Alan Ayckbourn has hijacked the clown, that old tragicomic icon of theatres, and stuck its red nose on the face of modern celebrity. It's not always a comfy fit. Our most prolific and popular playwright seems to have forgotten, in his 66th play, Drowning on Dry Land, which he also directs, that the twists and turns in a storyline do need to be plausible rather than just the vehicle for a sequence of ideas, no matter how cunning they are in themselves.

His observations are often acute, but in the many strands making up the work's two disparate parts, I'm not sure that there is a play waiting to emerge in which we can be assured of the reason and logic behind the writer's often mercurial shifts of direction.
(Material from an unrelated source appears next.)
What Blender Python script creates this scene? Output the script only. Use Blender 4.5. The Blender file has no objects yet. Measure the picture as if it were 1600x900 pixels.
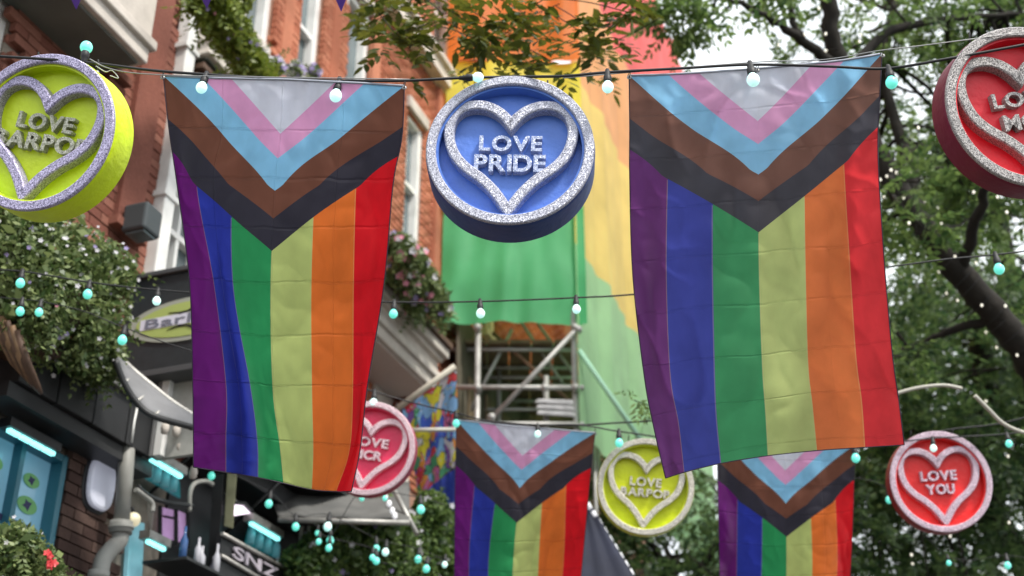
import bpy, bmesh, math, random
import numpy as np
from mathutils import Vector, Matrix, Quaternion
random.seed(7); rng = np.random.default_rng(7)
sc = bpy.context.scene
COL = sc.collection
PI = math.pi

# ------------------------------------------------------------------ camera
FPX = 2071.0
PITCH = math.radians(28)
CAM = Vector((0, 0, 1.6))
cd = bpy.data.cameras.new('camera'); cam = bpy.data.objects.new('camera', cd); COL.objects.link(cam)
cam.location = CAM; cam.rotation_euler = (PI/2 + PITCH, 0, 0)
cd.sensor_width = 36; cd.lens = FPX/1600*36
cd.clip_start = 0.1; cd.clip_end = 2000
cd.dof.use_dof = True; cd.dof.focus_distance = 5.0; cd.dof.aperture_fstop = 2.2
sc.camera = cam
sc.render.resolution_x = 1024; sc.render.resolution_y = 576

# ------------------------------------------------------------------ world, sun, exposure
SUN_EL, SUN_AZ = math.radians(52), math.radians(138)      # azimuth clockwise from +Y
w = bpy.data.worlds.new('World'); sc.world = w; w.use_nodes = True
nt = w.node_tree; nt.nodes.clear()
def N(nt, t, **k):
    n = nt.nodes.new(t)
    for a, b in k.items():
        if a.startswith('i_'): n.inputs[int(a[2:])].default_value = b
        else: setattr(n, a, b)
    return n
sky = N(nt, 'ShaderNodeTexSky'); sky.sky_type = 'NISHITA'; sky.sun_disc = False
sky.sun_elevation = SUN_EL; sky.sun_rotation = SUN_AZ
sky.dust_density = 3.0
bg1 = N(nt, 'ShaderNodeBackground'); bg1.inputs[1].default_value = 0.11
nt.links.new(sky.outputs[0], bg1.inputs[0])
tc = N(nt, 'ShaderNodeTexCoord'); nz = N(nt, 'ShaderNodeTexNoise'); nz.inputs['Scale'].default_value = 2.2; nz.inputs['Detail'].default_value = 6
nt.links.new(tc.outputs['Generated'], nz.inputs['Vector'])
cr = N(nt, 'ShaderNodeValToRGB'); cr.color_ramp.elements[0].position = .34; cr.color_ramp.elements[1].position = .6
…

The notion of a media phenomenon feted for being nobody, hailed for his spectacular ability to fail at everything he attempts, is a clever angle on television's obsession with spotlighting nonentities and honouring mediocrity. It gives rise to some extremely funny scenes and well-targeted, wry comments on the absurdity of contemporary life. As Charlie Conrad, Stephen Beckett presents an innocuous portrait of a golden boy, adored by the public, flattered by the press, protected by his manager and sought-after by sponsors.

Everything in the garden of his Victorian mansion, complete with folly, is not rosy, however. His glamorous wife is glibly frustrated with her trophy existence, and a pushy TV journalist is out to reveal whatever she can of the reality of his supposedly idyllic life.

Added to this is a garish caricature of a children's clown, all slapstick red mouth and squeaky shoes, braving it out in front of 200 children. Beneath the baggy breeches and floury-cheeked exterior of Mr Chortles, gamely portrayed by Sarah Moyle, there seems to be just a jobbing kids' entertainer.

But in a bizarre tangle of events, she undergoes an apparently unmotivated personality change, from silly girl to cynical litigant, making a damaging allegation. It's an inconsistency that weakens Ayckbourn's plot irreparably. The rise and fall of Mr Chortles' character, from pathetic to triumphant and back, is illustrated not in the physical contortions of the comedian but by her demolition through the psychological distortions of Charlie's breathtakingly manipulative lawyer. What amounts to an incongruous courtroom mini-drama sits uneasily in this setting, and while Stuart Fox makes a virtuoso job of his high-wire act, it would be just as convincing if he didn't shout so much.

Too many unconnected themes are thrown into the ring, too many issues straddled. In contrast to the lighthearted humour of the first act, a cloud of uncertainty settles on the second, as drug dealing, gay, relationships, prison, and changed identities are revealed, with misogynistic lines such as "90 per cent of women are peculiar" raising a ribald laugh.

"It is folly to drown on dry land" goes the proverb, but it is perhaps even greater folly to assume that, no matter how dazzling is the spin, you can make an audience defy gravity and believe anything.